Scripts that build scenes:
------------------------------------------------------------------------
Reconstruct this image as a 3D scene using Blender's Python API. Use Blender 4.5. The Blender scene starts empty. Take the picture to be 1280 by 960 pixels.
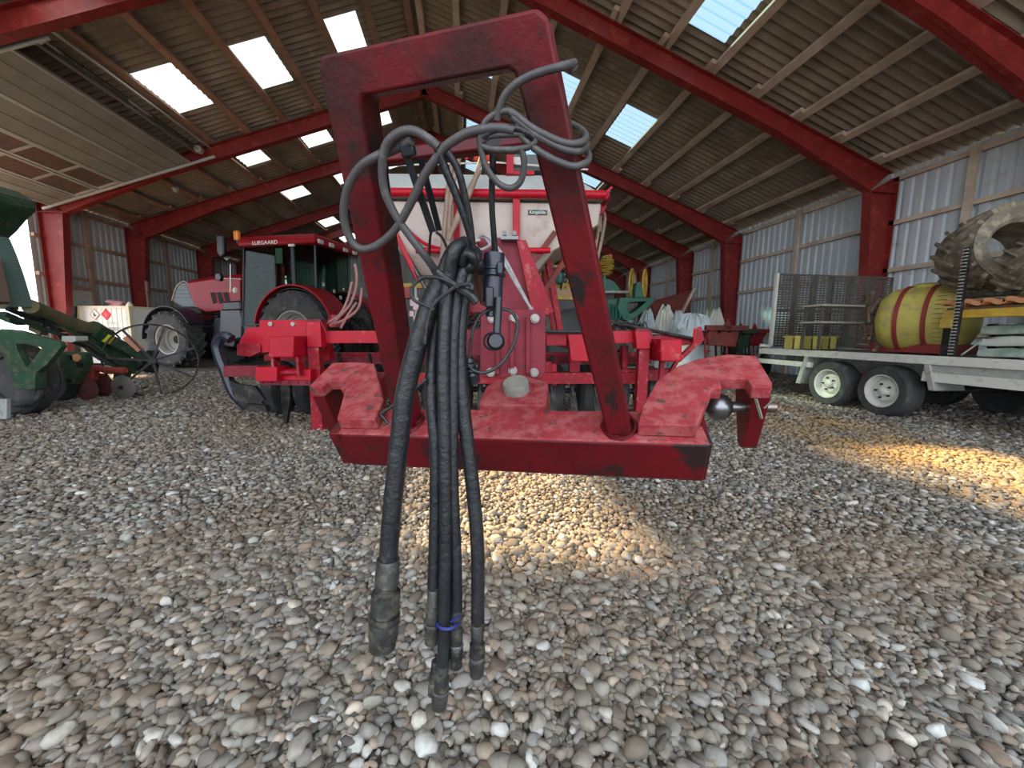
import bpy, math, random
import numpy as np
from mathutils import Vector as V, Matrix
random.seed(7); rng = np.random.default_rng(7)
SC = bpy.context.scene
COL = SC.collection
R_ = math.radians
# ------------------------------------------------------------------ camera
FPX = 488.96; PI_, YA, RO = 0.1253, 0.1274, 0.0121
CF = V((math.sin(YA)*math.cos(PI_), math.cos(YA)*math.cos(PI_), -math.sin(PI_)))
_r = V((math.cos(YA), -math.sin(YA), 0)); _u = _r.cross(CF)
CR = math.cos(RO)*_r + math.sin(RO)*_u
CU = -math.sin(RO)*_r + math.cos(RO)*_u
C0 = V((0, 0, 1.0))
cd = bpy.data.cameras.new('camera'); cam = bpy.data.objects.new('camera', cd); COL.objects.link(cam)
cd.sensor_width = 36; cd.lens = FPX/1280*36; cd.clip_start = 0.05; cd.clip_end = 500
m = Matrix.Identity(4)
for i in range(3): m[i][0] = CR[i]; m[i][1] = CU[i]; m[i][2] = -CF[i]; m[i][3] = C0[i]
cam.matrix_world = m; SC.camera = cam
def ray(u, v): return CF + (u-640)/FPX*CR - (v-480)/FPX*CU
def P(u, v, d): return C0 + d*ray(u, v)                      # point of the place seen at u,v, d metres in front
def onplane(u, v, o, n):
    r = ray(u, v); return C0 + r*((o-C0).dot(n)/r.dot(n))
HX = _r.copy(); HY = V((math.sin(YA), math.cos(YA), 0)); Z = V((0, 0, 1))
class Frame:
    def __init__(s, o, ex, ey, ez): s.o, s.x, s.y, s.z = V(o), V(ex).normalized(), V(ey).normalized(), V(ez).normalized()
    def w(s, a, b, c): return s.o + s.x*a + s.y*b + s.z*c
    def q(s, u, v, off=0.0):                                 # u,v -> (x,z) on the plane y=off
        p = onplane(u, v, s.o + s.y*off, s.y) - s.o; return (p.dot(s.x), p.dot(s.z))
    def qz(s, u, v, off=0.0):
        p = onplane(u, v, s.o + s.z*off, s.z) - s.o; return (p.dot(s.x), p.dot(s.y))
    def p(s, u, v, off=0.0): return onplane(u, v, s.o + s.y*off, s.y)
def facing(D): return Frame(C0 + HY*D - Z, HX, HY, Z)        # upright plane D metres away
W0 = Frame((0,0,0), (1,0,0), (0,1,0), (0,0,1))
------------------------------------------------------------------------
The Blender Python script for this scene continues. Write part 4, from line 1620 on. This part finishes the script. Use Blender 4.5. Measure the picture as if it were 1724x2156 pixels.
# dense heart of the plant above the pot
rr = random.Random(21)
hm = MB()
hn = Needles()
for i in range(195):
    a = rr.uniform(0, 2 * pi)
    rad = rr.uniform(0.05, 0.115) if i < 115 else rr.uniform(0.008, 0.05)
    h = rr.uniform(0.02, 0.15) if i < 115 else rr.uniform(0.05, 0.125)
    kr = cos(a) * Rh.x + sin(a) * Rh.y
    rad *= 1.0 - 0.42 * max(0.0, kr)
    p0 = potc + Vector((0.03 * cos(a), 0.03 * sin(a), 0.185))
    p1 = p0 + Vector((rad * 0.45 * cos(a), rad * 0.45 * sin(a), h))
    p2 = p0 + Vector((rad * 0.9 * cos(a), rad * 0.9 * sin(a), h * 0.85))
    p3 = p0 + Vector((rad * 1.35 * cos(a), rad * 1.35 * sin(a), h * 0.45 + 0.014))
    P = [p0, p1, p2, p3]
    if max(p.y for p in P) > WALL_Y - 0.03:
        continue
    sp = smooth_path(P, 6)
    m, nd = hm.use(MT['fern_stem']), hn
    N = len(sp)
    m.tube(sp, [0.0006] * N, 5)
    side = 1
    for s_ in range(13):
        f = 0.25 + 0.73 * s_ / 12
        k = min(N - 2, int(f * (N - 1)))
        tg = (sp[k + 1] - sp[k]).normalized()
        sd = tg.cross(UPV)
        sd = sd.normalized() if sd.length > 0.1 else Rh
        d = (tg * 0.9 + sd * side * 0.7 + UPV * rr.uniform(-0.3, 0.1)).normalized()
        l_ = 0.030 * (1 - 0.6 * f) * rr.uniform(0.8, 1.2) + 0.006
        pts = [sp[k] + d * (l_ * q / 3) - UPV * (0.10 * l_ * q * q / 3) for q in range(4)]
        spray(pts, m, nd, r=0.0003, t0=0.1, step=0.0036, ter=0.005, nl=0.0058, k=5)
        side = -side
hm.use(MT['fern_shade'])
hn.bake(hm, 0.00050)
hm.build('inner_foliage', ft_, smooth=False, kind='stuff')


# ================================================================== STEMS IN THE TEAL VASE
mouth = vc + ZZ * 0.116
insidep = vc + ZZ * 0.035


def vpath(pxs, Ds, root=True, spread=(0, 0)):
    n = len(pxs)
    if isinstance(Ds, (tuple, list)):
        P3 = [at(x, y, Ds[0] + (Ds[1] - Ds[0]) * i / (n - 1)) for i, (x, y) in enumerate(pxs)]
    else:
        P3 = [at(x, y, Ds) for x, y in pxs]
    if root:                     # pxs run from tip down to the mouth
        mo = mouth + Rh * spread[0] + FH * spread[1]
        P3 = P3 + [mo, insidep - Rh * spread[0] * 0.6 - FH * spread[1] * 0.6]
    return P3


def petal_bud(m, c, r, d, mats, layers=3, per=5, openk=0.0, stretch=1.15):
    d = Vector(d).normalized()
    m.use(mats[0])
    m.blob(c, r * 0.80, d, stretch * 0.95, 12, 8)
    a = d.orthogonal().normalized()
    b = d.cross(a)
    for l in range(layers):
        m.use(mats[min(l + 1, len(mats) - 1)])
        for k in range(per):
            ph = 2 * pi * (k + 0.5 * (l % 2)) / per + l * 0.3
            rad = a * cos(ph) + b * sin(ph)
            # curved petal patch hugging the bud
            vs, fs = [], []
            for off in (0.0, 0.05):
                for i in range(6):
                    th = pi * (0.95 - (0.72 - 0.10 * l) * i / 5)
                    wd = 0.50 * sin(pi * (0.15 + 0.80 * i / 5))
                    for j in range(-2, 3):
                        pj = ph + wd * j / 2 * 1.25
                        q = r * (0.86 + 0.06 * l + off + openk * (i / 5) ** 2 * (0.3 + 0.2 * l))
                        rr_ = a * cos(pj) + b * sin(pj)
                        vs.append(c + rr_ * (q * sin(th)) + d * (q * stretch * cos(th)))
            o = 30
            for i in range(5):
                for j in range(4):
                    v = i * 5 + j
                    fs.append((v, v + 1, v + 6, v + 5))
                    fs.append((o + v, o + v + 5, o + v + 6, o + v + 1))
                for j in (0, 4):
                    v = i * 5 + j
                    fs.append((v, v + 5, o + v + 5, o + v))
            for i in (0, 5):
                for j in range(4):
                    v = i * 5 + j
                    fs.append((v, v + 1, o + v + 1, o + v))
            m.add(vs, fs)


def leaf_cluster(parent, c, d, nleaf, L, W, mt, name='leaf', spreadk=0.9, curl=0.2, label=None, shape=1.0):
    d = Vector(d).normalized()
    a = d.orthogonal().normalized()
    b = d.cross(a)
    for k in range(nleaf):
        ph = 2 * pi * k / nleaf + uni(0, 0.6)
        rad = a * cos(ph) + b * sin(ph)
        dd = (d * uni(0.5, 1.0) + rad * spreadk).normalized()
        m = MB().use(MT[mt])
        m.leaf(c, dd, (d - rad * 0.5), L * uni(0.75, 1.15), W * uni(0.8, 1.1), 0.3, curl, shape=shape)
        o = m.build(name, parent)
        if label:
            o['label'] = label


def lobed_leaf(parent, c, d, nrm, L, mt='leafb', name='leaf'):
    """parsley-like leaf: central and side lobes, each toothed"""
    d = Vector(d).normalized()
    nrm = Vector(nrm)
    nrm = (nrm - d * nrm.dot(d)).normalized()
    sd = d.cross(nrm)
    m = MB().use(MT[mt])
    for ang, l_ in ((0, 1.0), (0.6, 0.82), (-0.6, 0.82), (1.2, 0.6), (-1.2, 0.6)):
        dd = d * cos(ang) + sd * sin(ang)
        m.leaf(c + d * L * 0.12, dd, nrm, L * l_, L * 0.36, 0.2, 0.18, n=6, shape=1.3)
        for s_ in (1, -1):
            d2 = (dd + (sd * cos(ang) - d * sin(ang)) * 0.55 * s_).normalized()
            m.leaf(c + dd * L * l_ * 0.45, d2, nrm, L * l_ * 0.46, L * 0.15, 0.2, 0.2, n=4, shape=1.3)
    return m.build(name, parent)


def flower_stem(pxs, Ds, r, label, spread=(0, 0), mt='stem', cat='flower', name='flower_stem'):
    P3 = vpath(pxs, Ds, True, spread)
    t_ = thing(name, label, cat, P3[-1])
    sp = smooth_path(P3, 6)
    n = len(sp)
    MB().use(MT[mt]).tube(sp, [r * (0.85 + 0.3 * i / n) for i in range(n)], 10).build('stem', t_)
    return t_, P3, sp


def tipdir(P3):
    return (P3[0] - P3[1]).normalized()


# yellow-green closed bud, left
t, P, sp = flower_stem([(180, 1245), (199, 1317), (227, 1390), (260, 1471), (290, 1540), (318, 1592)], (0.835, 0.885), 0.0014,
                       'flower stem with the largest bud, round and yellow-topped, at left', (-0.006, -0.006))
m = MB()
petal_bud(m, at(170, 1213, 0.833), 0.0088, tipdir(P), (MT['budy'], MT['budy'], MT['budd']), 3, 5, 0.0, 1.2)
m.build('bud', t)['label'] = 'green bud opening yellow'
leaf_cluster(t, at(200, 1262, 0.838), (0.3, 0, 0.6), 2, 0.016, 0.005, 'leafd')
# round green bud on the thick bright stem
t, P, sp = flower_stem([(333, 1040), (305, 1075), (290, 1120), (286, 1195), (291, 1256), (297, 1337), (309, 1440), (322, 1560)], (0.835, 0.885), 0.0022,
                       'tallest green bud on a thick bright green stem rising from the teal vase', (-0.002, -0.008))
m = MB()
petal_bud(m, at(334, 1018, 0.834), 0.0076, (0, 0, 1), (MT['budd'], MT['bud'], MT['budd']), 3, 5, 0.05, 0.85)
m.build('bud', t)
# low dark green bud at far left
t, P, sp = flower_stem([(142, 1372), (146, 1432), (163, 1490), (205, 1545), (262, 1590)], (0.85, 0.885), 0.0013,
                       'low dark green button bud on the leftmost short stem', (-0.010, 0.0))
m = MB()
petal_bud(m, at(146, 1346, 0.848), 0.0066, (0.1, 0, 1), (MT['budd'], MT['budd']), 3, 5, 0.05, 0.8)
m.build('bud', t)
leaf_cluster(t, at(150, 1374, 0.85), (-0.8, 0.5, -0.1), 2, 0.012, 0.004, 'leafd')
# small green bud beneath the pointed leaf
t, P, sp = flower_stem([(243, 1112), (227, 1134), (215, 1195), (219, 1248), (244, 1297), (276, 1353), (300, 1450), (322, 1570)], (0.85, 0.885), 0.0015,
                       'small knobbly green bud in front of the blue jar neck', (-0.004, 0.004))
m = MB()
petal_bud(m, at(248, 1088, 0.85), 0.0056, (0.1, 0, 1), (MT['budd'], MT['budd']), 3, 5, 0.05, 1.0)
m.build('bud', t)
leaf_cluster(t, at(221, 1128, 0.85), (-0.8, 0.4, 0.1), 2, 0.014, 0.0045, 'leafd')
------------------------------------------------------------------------
Across the preceding material, how many lines contain the word "pixels"? State the number alone.

2